Share your dilemmas and get honest opinions from other Mumsnetters.

Husband too busy for family life

6 replies

Fullofregrets33 · 07/12/2018 18:55

Hello. I think this is a pretty common problem for a lot of families now and in the past. But aibu to find it really upsetting?

Been with husband 17 years, we have 2 children under 10, one who is being assessed for adhd and autism.

My husband has studied hard to get a good job and he works very hard. I also studied and worked, but now I am a sahm (that's a whole other story, see previous threads)

Anyway, this means husband leaves early. Comes home late. Hardly sees the kids during the week. A pretty common problem.

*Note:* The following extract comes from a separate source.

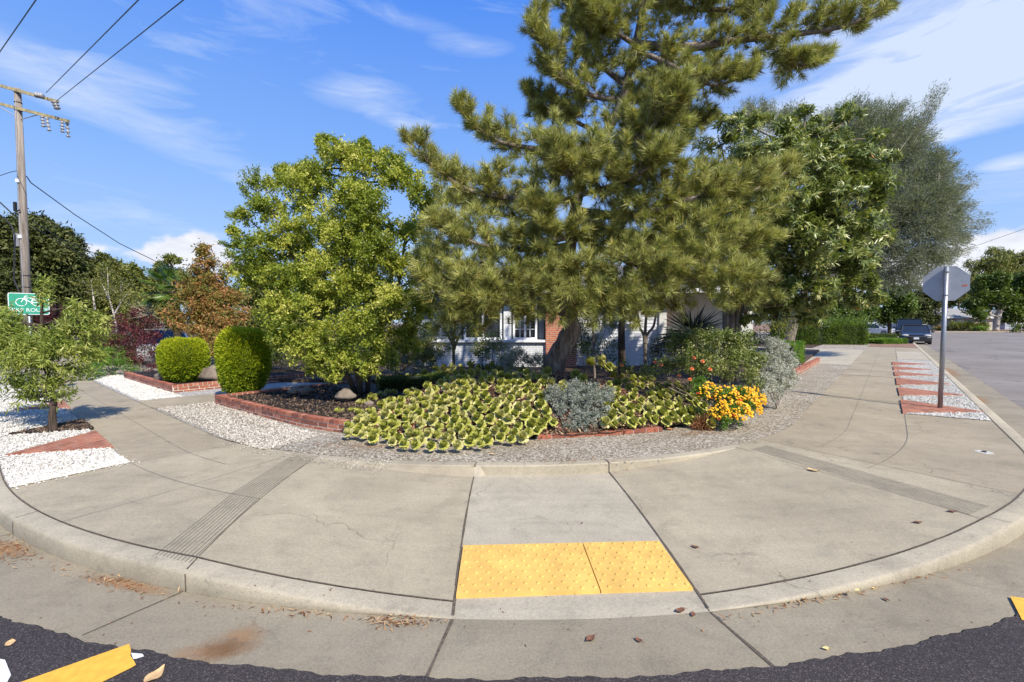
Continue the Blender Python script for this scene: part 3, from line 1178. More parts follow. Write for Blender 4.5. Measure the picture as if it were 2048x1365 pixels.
def limbs(mb, trunk, blobs, r0=.05, r1=.008, n=5):
    T = np.array(trunk)
    for c, r in blobs:
        # leave the trunk below the clump
        dd = np.linalg.norm(T - c, axis=1) + np.maximum(0, T[:, 2] - c[2] + .2 * r[2]) * 3
        i = int(np.argmin(dd))
        mb.tube(bend(T[i], c), list(np.linspace(r0, r1, 5)), n)


def twigmesh(mb, st, tp, k, r=.004):
    idx = rng.choice(len(st), min(k, len(st)), replace=False)
    for i in idx: mb.tube([st[i], (st[i] + tp[i]) / 2 + rng.normal(size=3) * .01, tp[i]], [r * 1.4, r, r * .4], 3, cap=False)


def densify(path, n=24):
    path = [np.array(p, float) for p in path]
    out = []
    m = len(path)
    for i in range(m - 1):
        p0, p1, p2, p3 = path[max(i - 1, 0)], path[i], path[i + 1], path[min(i + 2, m - 1)]
        for t in np.linspace(0, 1, max(2, n // (m - 1)), endpoint=False):
            out.append(.5 * ((2 * p1) + (-p0 + p2) * t + (2 * p0 - 5 * p1 + 4 * p2 - p3) * t * t + (-p0 + 3 * p1 - 3 * p2 + p3) * t ** 3))
    out.append(path[-1])
    return out


def plant(name, base, label, cat, blobs, mt, L, Wd, per_m2=10, per=14, trunk=None, tr=(.05, .02), barkm='bark_grey', group=None, leafname='leaves', woodname='trunk',
          limb_r=.03, tw=150, twr=.004, lump=False, **kw):
    root = empty(name, base, label, cat, group)
    tkw = {k: kw.pop(k) for k in ('droop_t', 'up', 'inner') if k in kw}
    st, tp = twigs_of(lumpy(blobs, 6) if lump else blobs, per_m2, tkw.get('droop_t', 0.), tkw.get('up', .35), tkw.get('inner', .35))
    polys, tint = leaves_on(st, tp, per, L, Wd, **kw)
    fastmesh(leafname, polys, 4, tint, mt, root)
    if trunk is not None:
        mb = MB()
        for tk in (trunk if isinstance(trunk[0], list) else [trunk]):
            dn = densify(tk, 20)
            mb.tube(dn, [tr[0] + (tr[1] - tr[0]) * i / (len(dn) - 1) for i in range(len(dn))], 9)
        if woodname == 'trunk':
            mb.build('trunk', M[barkm], root, smooth=True)
            mb = MB()
        alltr = [p for tk in (trunk if isinstance(trunk[0], list) else [trunk]) for p in densify(tk, 20)]
        limbs(mb, alltr, blobs, limb_r)
        if tw: twigmesh(mb, st, tp, tw, twr)
        mb.build('branches', M[barkm], root, smooth=True)
    elif tw:
        mb = MB(); twigmesh(mb, st, tp, tw, twr)
        for c, r in blobs[:12]: mb.tube(bend(np.array(base), c, .1), [.012, .01, .009, .007, .004], 4, cap=False)
        mb.build('stems', M[barkm], root)
    return root


LM = {}
LM['pine'] = leafmat('pine_needles', [(.13, .085, .03), (.13, .14, .032), (.25, .26, .062), (.40, .41, .12), (.57, .55, .18), (.52, .39, .10)], 0.2, .45, .35)
LM['pom'] = leafmat('yellow_green_leaves', [(.07, .105, .018), (.15, .20, .026), (.29, .34, .042), (.50, .50, .09), (.70, .65, .20)], 0.36, .42, .3)
LM['peach'] = leafmat('narrow_green_leaves', [(.12, .16, .03), (.21, .27, .045), (.36, .40, .08), (.55, .54, .17)], .38, .4, .4)
LM['topiary'] = leafmat('golden_scale_leaves', [(.11, .17, .012), (.23, .31, .015), (.40, .44, .02), (.54, .51, .03)], .3, .6, .2)
LM['loquat'] = leafmat('broad_leathery_leaves', [(.09, .12, .024), (.16, .205, .05), (.27, .31, .08), (.42, .42, .14), (.54, .46, .15)], 0.24, .36, .5)
LM['wispy'] = leafmat('grey_green_leaves', [(.15, .165, .11), (.23, .245, .17), (.34, .35, .26)], .3, .5, .3)
LM['conifer'] = leafmat('dark_conifer_foliage', [(.035, .045, .013), (.065, .08, .022), (.11, .125, .035), (.18, .175, .05)], .2, .6, .25)
LM['olive'] = leafmat('olive_green_leaves', [(.075, .085, .02), (.13, .15, .03), (.22, .23, .05), (.32, .29, .08)], .3, .5, .3)
LM['orange'] = leafmat('autumn_leaves', [(.11, .13, .03), (.18, .19, .04), (.27, .21, .05), (.38, .20, .07), (.46, .23, .09), (.52, .33, .15)], .35, .5, .25)
LM['maroon'] = leafmat('maroon_leaves', [(.03, .008, .010), (.08, .016, .022), (.15, .03, .035), (.24, .07, .06)], .3, .45, .35)
LM['bright'] = leafmat('bright_green_leaves', [(.06, .13, .012), (.13, .24, .02), (.24, .38, .05)], .35, .4, .4)
LM['silver'] = leafmat('silver_leaves', [(.30, .30, .25), (.46, .46, .40), (.64, .63, .56)], .2, .7, .2)
LM['silverblue'] = leafmat('blue_grey_leaves', [(.17, .185, .15), (.28, .30, .25), (.46, .47, .40)], .2, .7, .2)
LM['rose'] = leafmat('rose_leaves', [(.08, .11, .022), (.15, .19, .04), (.25, .29, .08), (.42, .38, .16)], .3, .42, .4)
LM['hedge'] = leafmat('hedge_leaves', [(.05, .075, .012), (.095, .14, .02), (.17, .23, .035)], .3, .45, .4)
LM['hedgeb'] = leafmat('lime_hedge_leaves', [(.07, .15, .012), (.14, .26, .02), (.24, .38, .04)], .35, .45, .4)
LM['hedge2'] = leafmat('feathery_hedge_leaves', [(.05, .085, .012), (.11, .17, .018), (.24, .32, .04)], .3, .5, .3)
LM['dry'] = leafmat('dry_leaves', [(.13, .055, .028), (.28, .12, .055), (.45, .25, .12), (.55, .40, .22)], .2, .8, .1)
LM['palm'] = leafmat('palm_leaves', [(.06, .11, .02), (.12, .20, .03), (.30, .30, .07)], .25, .35, .5)
LM['dark'] = leafmat('dark_strap_leaves', [(.010, .014, .012), (.022, .030, .026), (.05, .055, .05)], .1, .5, .3)

# ------------------------------------------------------------------ pine
pb = P(1106, 742, 8.8)
PT = [pb + np.array([0, 0, -.25]), P(1112, 722, 8.8), P(1128, 690, 8.75), P(1143, 660, 8.75), P(1138, 640, 8.75), P(1126, 610, 8.8), P(1126, 570, 8.8), P(1140, 500, 8.8), P(1150, 420, 8.8), P(1172, 340, 8.8), P(1205, 280, 8.8), P(1240, 210, 8.8),
      P(1262, 130, 8.8), P(1285, 20, 8.9), P(1300, -150, 9.), P(1310, -400, 9.)]
PR = [.24, .20, .19, .185, .165, .135, .125, .115, .11, .10, .095, .085, .08, .07, .055, .02]
pine = empty('pine_tree', pb, 'tall spreading pine with crooked grey trunk rising from the succulent mound', 'tree')
mb = MB()
T2 = densify(PT, 60); R2 = list(np.interp(np.linspace(0, 1, len(T2)), np.linspace(0, 1, len(PR)), PR))
# rough bark: displace ring radii
mb.tube(T2, [r * (1 + .05 * math.sin(i * 2.1) + .04 * math.sin(i * 5.3)) for i, r in enumerate(R2)], 14)
mb.build('trunk', M['bark_pine'], pine, smooth=True)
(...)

Then at weekends he is either doing more work in his office and doesn't want to be disturbed or he is doing DIY or gardening which he loves.
It is very rare he has time to fit the family in. Always has a reason why he can't play a computer game with son or come to the park with us etc.
Over the years it has ended up being myself and the kids doing things, including going on holidays in the UK to our caravan in Wales, and husband doing his own thing.
I am pretty sick of it, my son gets upset and feels he comes last to dad's work all the time. When I speak to husband about it he gets angry saying he's working to provide for the family etc and to allow me to be a sahm. Which I do understand, but I don't feel the work/life balance is good right now.
His own father was absent alot due to work and they don't have a close relationship and he hates that yet is doing the same with his own children. I dream of taking the kids and going to live by the seaside, but obviously life isn't that easy. Any advice to make life easier for everyone?

OP posts:
Bombardier25966 · 07/12/2018 18:58

Given that he is working to provide for the family, what do you suggest he (or you) do to resolve the situation?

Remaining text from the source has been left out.